U.S. 31/S.R. 6 (Main Street/Columbia Pike), running through the center of Spring Hill, is a state roadway and our city’s most congested thoroughfare as it provides direct access to a busy commercial corridor. City and State officials have long recognized the critical need to widen U.S. 31, due to the continuing growth in our area. However, U.S. 31 is among the 966 state projects throughout Tennessee that make up the Tennessee Department of Transportation (TDOT)’s current $6 billion project backlog, as annual gas tax funding for roads remains limited, which means it competes annually for revenue with hundreds of others top-priority projects.
In 2019, TDOT signed off on allowing the initial environmental study - required by federal law - to be conducted along U.S. 31 that must be completed before a full roadway design can be done for the future widening project. That study is expected to take a year to 18 months.
Governor Bill Haslam in January 2017 asked the State Legislature to increase the local tax on gasoline and diesel, which the Legislature approved in May 2017. The additional tax will bring in an additional $39 million for Tennessee cities annually, about $348,000 of which will come to Spring Hill. The governor’s plan also included a fee increase on passenger vehicles and heavy trucks for license tag renewals, along with a new electric vehicle fee, to help with statewide transportation costs. This piece of legislation, known as the Improve Act, included a three-year plan for shovel-ready projects that TDOT will build between the 2017-18 and 2020-2021 fiscal years.
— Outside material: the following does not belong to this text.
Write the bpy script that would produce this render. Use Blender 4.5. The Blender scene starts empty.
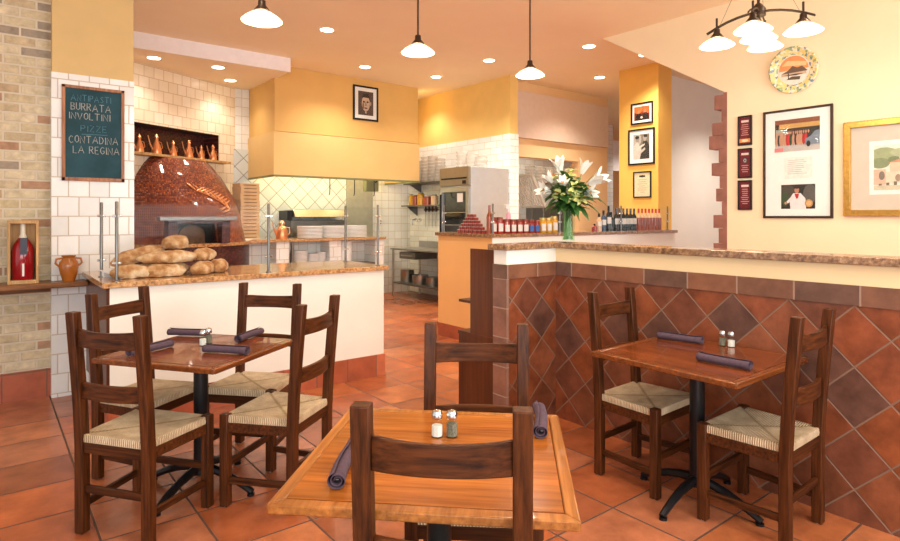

Conducting the environmental study on U.S. 31 will eventually make the project eligible to be on the three-year plan list.
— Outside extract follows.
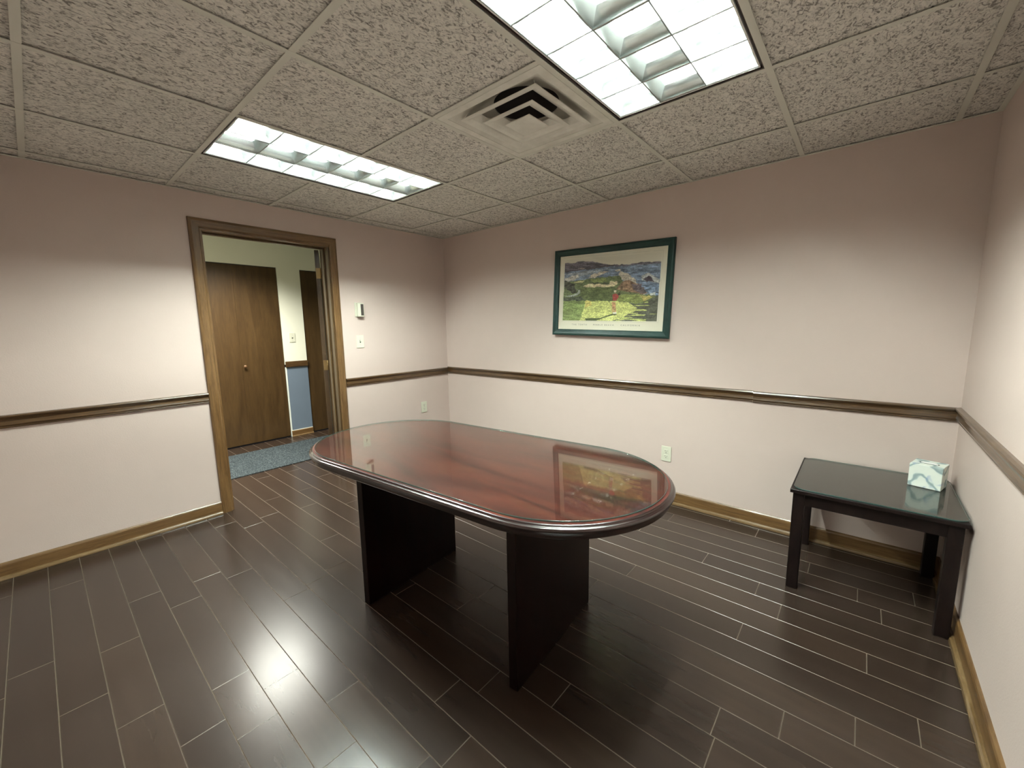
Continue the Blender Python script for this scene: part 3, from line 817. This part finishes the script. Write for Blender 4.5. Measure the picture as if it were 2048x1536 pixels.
cb = np.ones((GX * GY, 4), np.float32); cb[:, :3] = np.clip(IMG.reshape(-1, 3), 0, 1); ca.data.foreach_set('color', cb.ravel())
link('art_print', me, pic)
box('backing', -iw, iw, -0.005, -0.001, -ih, ih, SLOT, pic)
gp = new_mesh('picture_glass', [(-iw, -0.0105, -ih), (iw, -0.0105, -ih), (iw, -0.0105, ih), (-iw, -0.0105, ih), (-iw, -0.0085, -ih), (iw, -0.0085, -ih), (iw, -0.0085, ih), (-iw, -0.0085, ih)],
              [(0, 1, 2, 3), (7, 6, 5, 4), (0, 4, 5, 1), (1, 5, 6, 2), (2, 6, 7, 3), (3, 7, 4, 0)], GLASS_P, pic)
def text_mesh(s, size, mat, parent, loc, rot, spacing=1.0, name='lettering', width=None):
    cu = bpy.data.curves.new('txt', 'FONT'); cu.body = s; cu.size = size; cu.align_x = 'CENTER'; cu.align_y = 'CENTER'; cu.space_character = spacing
    tmp = bpy.data.objects.new('txt', cu); COL.objects.link(tmp)
    bpy.context.view_layer.update()
    dg = bpy.context.evaluated_depsgraph_get()
    me = bpy.data.meshes.new_from_object(tmp.evaluated_get(dg))
    bpy.data.objects.remove(tmp, do_unlink=True)
    if width:
        xsv = [v.co.x for v in me.vertices]; k = width / (max(xsv) - min(xsv))
        for v in me.vertices: v.co.x *= k
    me.materials.clear(); me.materials.append(mat)
    o = link(name, me, parent); o.location = loc; o.rotation_euler = rot; o['kind'] = 'stuff'
    return o
INK = plain('print_ink', (0.22, 0.21, 0.17), 0.7)
text_mesh('THE TENTH  \u00b7  PEBBLE BEACH  \u00b7  CALIFORNIA', 0.017, INK, pic, (-0.018, -0.0065, -0.262), (math.pi / 2, 0, 0), 1.5, width=0.60)

# ------------------------------------------------------------------ wall fittings
def plate_thing(name, loc, rz, label, cat, kind):
    r = empty(name, loc, label, cat, rotz=rz)          # local: x across, -y into room, z up
    w_, h_ = 0.0365, 0.058
    bm = bmesh.new(); bm_box(bm, -w_, w_, -0.006, -0.0005, -h_, h_, 0.003, 2); from_bm('cover_plate', bm, IVORY, r)
    if kind == 'switch':
        box('toggle_slot', -0.0055, 0.0055, -0.0066, -0.0055, -0.0125, 0.0125, SLOT, r)
        bm = bmesh.new(); bm_box(bm, -0.004, 0.004, -0.018, -0.004, -0.004, 0.005, 0.001, 1)
        bm.transform(Matrix.Rotation(math.radians(-22), 4, 'X')); from_bm('toggle', bm, IVORY, r)
        sc = (0.030, -0.030)
    else:
        for z in (0.0195, -0.0195):
            bm = bmesh.new(); bm_box(bm, -0.017, 0.017, -0.0078, -0.005, z - 0.0145, z + 0.0145, 0.0012, 1)
            q_ = from_bm('receptacle', bm, IVORY, r)
            bm = bmesh.new()
            bm_box(bm, -0.0078, -0.0052, -0.0082, -0.0070, z - 0.001, z + 0.008); bm_box(bm, 0.0052, 0.0078, -0.0082, -0.0070, z - 0.001, z + 0.007); bm_box(bm, -0.0024, 0.0024, -0.0082, -0.0070, z - 0.0105, z - 0.0055)
            from_bm('socket_slots', bm, SLOT, q_)
        sc = (0.0,)
    for z in sc: cyl('screw', (0, -0.0065, z), (0, 1, 0), 0.003, 0.002, plain('screw_head', (0.5, 0.5, 0.42), 0.4), r, 10)
    return r
RL = math.radians(90)                                   # local -y -> +x (left wall)
plate_thing('light_switch', (0, -1.038, 1.226), RL, 'ivory toggle light switch on the pink wall, below the thermostat', 'light switch', 'switch')
plate_thing('wall_outlet', (0, -0.352, 0.500), RL, 'ivory electrical outlet low on the doorway wall near the corner', 'outlet', 'outlet')
plate_thing('wall_outlet', (2.470, 0, 0.375), 0, 'ivory electrical outlet on the wall under the golf print', 'outlet', 'outlet')
plate_thing('light_switch', (HX, -0.895, 1.245), RL, 'ivory switch plate on the cream hall wall beyond the doorway', 'light switch', 'switch')
th = empty('thermostat', (0, -1.030, 1.512), 'small ivory thermostat with a dark window above the light switch', 'thermostat', rotz=RL)
box('base_plate', -0.040, 0.036, -0.006, -0.0005, -0.062, 0.066, plain('thermostat_plate', (0.58, 0.57, 0.47), 0.4), th, 0.002)
bm = bmesh.new(); bm_box(bm, -0.026, 0.036, -0.032, -0.006, -0.060, 0.060, 0.003, 2); from_bm('thermostat_body', bm, IVORY, th)
box('display_window', 0.004, 0.031, -0.0335, -0.0318, -0.050, 0.052, plain('dark_window', (0.06, 0.05, 0.045), 0.25), th, 0.0005, 1)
The City has been working for years with TDOT in an effort to widen U.S. 31. In February 2016, the widening project was placed in the Nashville Area Metropolitan Planning Organization (MPO)’s 2016-2040 Cost Feasible Plan to eventually widen the road from two to five lanes from Buckner Road to Miles Johnson Parkway. Having the project placed in the MPO’s main planning document was a major step in ensuring its future construction. However, an exact project timeline remains unknown at this time.
With the project on the MPO’s radar, the City began in 2016 working with an engineering firm on plans for how U.S. 31 could be widened to five lanes without the potentially prohibitive expensive right-of-way costs that were initially projected, in order to make it a more feasible project for the state to begin. Through that engineering work, the City proposed a five-lane cross section, but with narrower than standard lanes (10-foot lanes instead of 12-foot lanes). Sidewalks will be accounted for on the frontage road system that parallels U.S.31 that the City is requiring to be constructed as development occurs. (The frontage road will be like what already exists with Wall Street, or through the Belshire area, where there’s a street that meanders parallel to U.S. 31). This new plan will be exponentially more affordable, which makes the project much more feasible to the state. TDOT has generally concurred with the City’s preliminary concept for U.S. 31.